-- Data section --
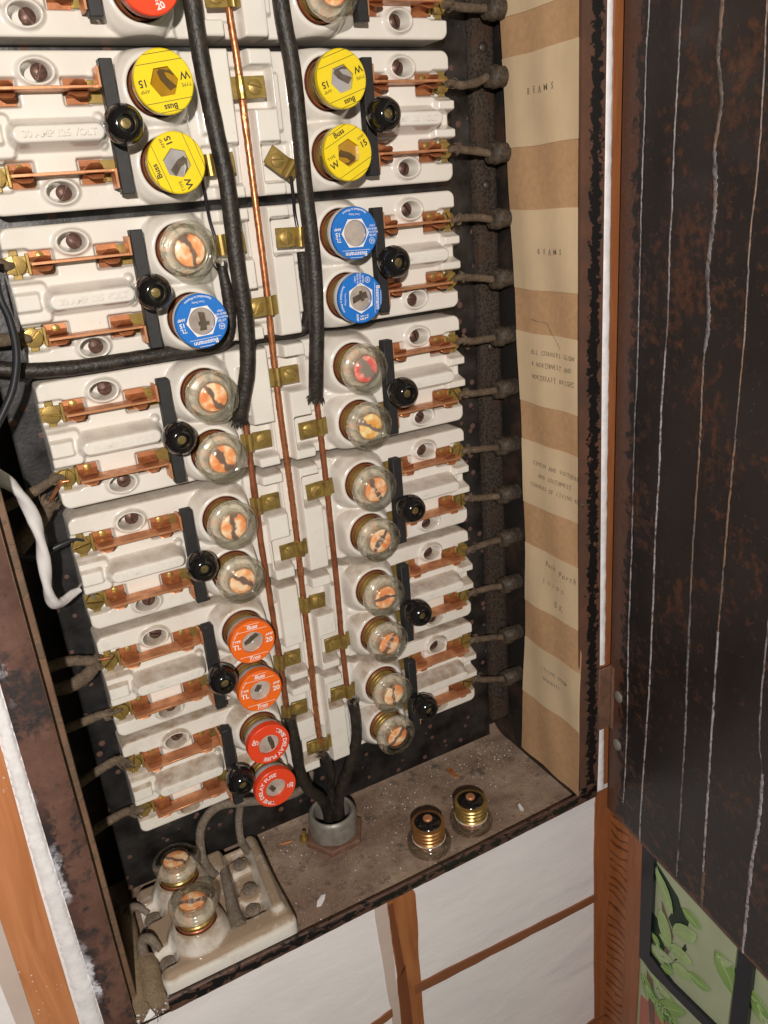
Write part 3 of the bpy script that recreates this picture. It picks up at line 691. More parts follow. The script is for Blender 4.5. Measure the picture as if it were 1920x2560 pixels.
# ---------------------------------------------------------------- porcelain blocks
def S_(d, w): return np.clip(.5 - d / w, 0, 1) ** 2 * (3 - 2 * np.clip(.5 - d / w, 0, 1))
def sdb(x, z, cx, cz, hx, hz, r):
    qx = np.abs(x - cx) - (hx - r); qz = np.abs(z - cz) - (hz - r)
    return np.hypot(np.maximum(qx, 0), np.maximum(qz, 0)) + np.minimum(np.maximum(qx, qz), 0) - r
def block_height(x, z, odd):
    mm = .001; ax = np.abs(x); az = np.abs(z); f = 1 if odd else -1
    H = np.full_like(x, .0245)
    # terminal bays
    H = H + (.0185 - H) * S_(sdb(ax, az, .147, .0205, .0125, .0078, .004), .0022)
    # pads and ridges
    L = x < 0
    ridge = np.where(L, sdb(x, z, -.1085, -.001, .0235, .0040, .0039), sdb(x, z, .1100, -.001, .0240, .0040, .0039))
    H = np.where(ridge < .0045, np.maximum(H, .0245 + .0140 * np.clip((.0042 - ridge) / .0042, 0, 1) ** .85), H)
    padL = sdb(x, z, -.143, -.001, .0118, .0112, .003); inL = sdb(x, z, -.145, 0, .0088, .0050, .0015)
    H = np.where(L & (padL < .002), np.maximum(H, .0245 + .0042 * S_(padL, .0022) + .0040 * S_(inL, .0018)), H)
    pr = np.minimum(sdb(x, z, .1445, .0072, .0085, .0032, .001), sdb(x, z, .1430, -.0100, .0105, .0031, .001))
    H = np.where(L | (pr > .001), H, np.maximum(H, .0245 + .0052 * S_(pr, .0018)))
    notch = sdb(x, z, .150, -.0012, .008, .0042, .0015)
    H = np.where(L | (ridge < .0004), H, H - .004 * S_(notch, .002))
    # screw bosses
    e = (np.sqrt(((ax - .112) / .0098) ** 2 + ((az - .0298) / .0071) ** 2) - 1) * .0083
    H = np.where(e < .002, np.maximum(H, .0245 + .0042 * S_(e, .0030)), H)
    e2 = (np.sqrt(((ax - .1122) / .0070) ** 2 + ((az - .0300) / .0048) ** 2) - 1) * .0056
    H = H + (.0135 - H) * S_(e2, .0026)
    # contact pockets
    for cx in (.1305, .0930):
        H = H + (.0190 - H) * S_(sdb(ax, az, cx, .0203, .0073, .0069, .0008), .0012)
    H = H + (.0196 - H) * S_(sdb(ax, az, .077, .0203, .0130, .0066, .0008), .0012)
    # small domes beside the switch pivot
    for cz in (.0068, -.0068):
        d = np.hypot(ax - .0845, z - cz); H = np.where(d < .0030, np.maximum(H, .0245 + .0035 * np.sqrt(np.clip(1 - (d / .0030) ** 2, 0, 1))), H)
    # sockets
    d = np.hypot(ax - .053, az - .020)
    skirt = .0245 + (.0365 - .0245) * np.clip((.0232 - d) / .0052, 0, 1) ** .62
    skirt = np.where(d < .0180, .0365 + .0006 * np.sin(np.clip((.0180 - d) / .0034, 0, 1) * math.pi), skirt)
    H = np.where(d < .0245, np.maximum(H, np.where(d < .0232, skirt, .0)), H)
    H = H + (.0150 - H) * S_(d - .0144, .0012)
    # fillet between the two sockets
    fl = np.clip(1 - np.hypot((ax - .053) / .020, z / .006), 0, 1); H = np.where(fl > 0, np.maximum(H, .0245 + .010 * fl), H)
    # centre: wire troughs and plates
    cen = S_(ax - .0335, .0030); trough = .0215
    Cc = np.full_like(x, trough)
    pl = np.abs(ax - .0136) - .0080
    Cc = trough + (.0308 - trough) * S_(pl, .0017)
    step = S_(np.abs(ax - .0233) - .0025, .0012) * S_(np.abs(z * f - .012) - .016, .002)
    Cc = np.maximum(Cc, trough + .0045 * step)
    zz = z * f; xx = x * f
    # recesses for the bus clamps: both hot wires low on odd blocks, neutral high to the right
    for (cx, hx) in ((-.0190, .0105), (.0190, .0105)):
        Cc = Cc + (.0175 - Cc) * S_(sdb(x, zz, cx + (.0025 if cx < 0 else -.0005), -.0215, hx, .0112, .0008), .0014)
    Cc = Cc + (.0175 - Cc) * S_(sdb(xx, zz, .0085, .0200, .0115, .0112, .0008), .0014)
    H = H * (1 - cen) + Cc * cen
    return H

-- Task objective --
All of the lines above should be printed exactly, minus the pictures.

-- Exercise result --
Write part 3 of the bpy script that recreates this picture. It picks up at line 691. More parts follow. The script is for Blender 4.5. Measure the picture as if it were 1920x2560 pixels.
# ---------------------------------------------------------------- porcelain blocks
def S_(d, w): return np.clip(.5 - d / w, 0, 1) ** 2 * (3 - 2 * np.clip(.5 - d / w, 0, 1))
def sdb(x, z, cx, cz, hx, hz, r):
    qx = np.abs(x - cx) - (hx - r); qz = np.abs(z - cz) - (hz - r)
    return np.hypot(np.maximum(qx, 0), np.maximum(qz, 0)) + np.minimum(np.maximum(qx, qz), 0) - r
def block_height(x, z, odd):
    mm = .001; ax = np.abs(x); az = np.abs(z); f = 1 if odd else -1
    H = np.full_like(x, .0245)
    # terminal bays
    H = H + (.0185 - H) * S_(sdb(ax, az, .147, .0205, .0125, .0078, .004), .0022)
    # pads and ridges
    L = x < 0
    ridge = np.where(L, sdb(x, z, -.1085, -.001, .0235, .0040, .0039), sdb(x, z, .1100, -.001, .0240, .0040, .0039))
    H = np.where(ridge < .0045, np.maximum(H, .0245 + .0140 * np.clip((.0042 - ridge) / .0042, 0, 1) ** .85), H)
    padL = sdb(x, z, -.143, -.001, .0118, .0112, .003); inL = sdb(x, z, -.145, 0, .0088, .0050, .0015)
    H = np.where(L & (padL < .002), np.maximum(H, .0245 + .0042 * S_(padL, .0022) + .0040 * S_(inL, .0018)), H)
    pr = np.minimum(sdb(x, z, .1445, .0072, .0085, .0032, .001), sdb(x, z, .1430, -.0100, .0105, .0031, .001))
    H = np.where(L | (pr > .001), H, np.maximum(H, .0245 + .0052 * S_(pr, .0018)))
    notch = sdb(x, z, .150, -.0012, .008, .0042, .0015)
    H = np.where(L | (ridge < .0004), H, H - .004 * S_(notch, .002))
    # screw bosses
    e = (np.sqrt(((ax - .112) / .0098) ** 2 + ((az - .0298) / .0071) ** 2) - 1) * .0083
    H = np.where(e < .002, np.maximum(H, .0245 + .0042 * S_(e, .0030)), H)
    e2 = (np.sqrt(((ax - .1122) / .0070) ** 2 + ((az - .0300) / .0048) ** 2) - 1) * .0056
    H = H + (.0135 - H) * S_(e2, .0026)
    # contact pockets
    for cx in (.1305, .0930):
        H = H + (.0190 - H) * S_(sdb(ax, az, cx, .0203, .0073, .0069, .0008), .0012)
    H = H + (.0196 - H) * S_(sdb(ax, az, .077, .0203, .0130, .0066, .0008), .0012)
    # small domes beside the switch pivot
    for cz in (.0068, -.0068):
        d = np.hypot(ax - .0845, z - cz); H = np.where(d < .0030, np.maximum(H, .0245 + .0035 * np.sqrt(np.clip(1 - (d / .0030) ** 2, 0, 1))), H)
    # sockets
    d = np.hypot(ax - .053, az - .020)
    skirt = .0245 + (.0365 - .0245) * np.clip((.0232 - d) / .0052, 0, 1) ** .62
    skirt = np.where(d < .0180, .0365 + .0006 * np.sin(np.clip((.0180 - d) / .0034, 0, 1) * math.pi), skirt)
    H = np.where(d < .0245, np.maximum(H, np.where(d < .0232, skirt, .0)), H)
    H = H + (.0150 - H) * S_(d - .0144, .0012)
    # fillet between the two sockets
    fl = np.clip(1 - np.hypot((ax - .053) / .020, z / .006), 0, 1); H = np.where(fl > 0, np.maximum(H, .0245 + .010 * fl), H)
    # centre: wire troughs and plates
    cen = S_(ax - .0335, .0030); trough = .0215
    Cc = np.full_like(x, trough)
    pl = np.abs(ax - .0136) - .0080
    Cc = trough + (.0308 - trough) * S_(pl, .0017)
    step = S_(np.abs(ax - .0233) - .0025, .0012) * S_(np.abs(z * f - .012) - .016, .002)
    Cc = np.maximum(Cc, trough + .0045 * step)
    zz = z * f; xx = x * f
    # recesses for the bus clamps: both hot wires low on odd blocks, neutral high to the right
    for (cx, hx) in ((-.0190, .0105), (.0190, .0105)):
        Cc = Cc + (.0175 - Cc) * S_(sdb(x, zz, cx + (.0025 if cx < 0 else -.0005), -.0215, hx, .0112, .0008), .0014)
    Cc = Cc + (.0175 - Cc) * S_(sdb(xx, zz, .0085, .0200, .0115, .0112, .0008), .0014)
    H = H * (1 - cen) + Cc * cen
    return H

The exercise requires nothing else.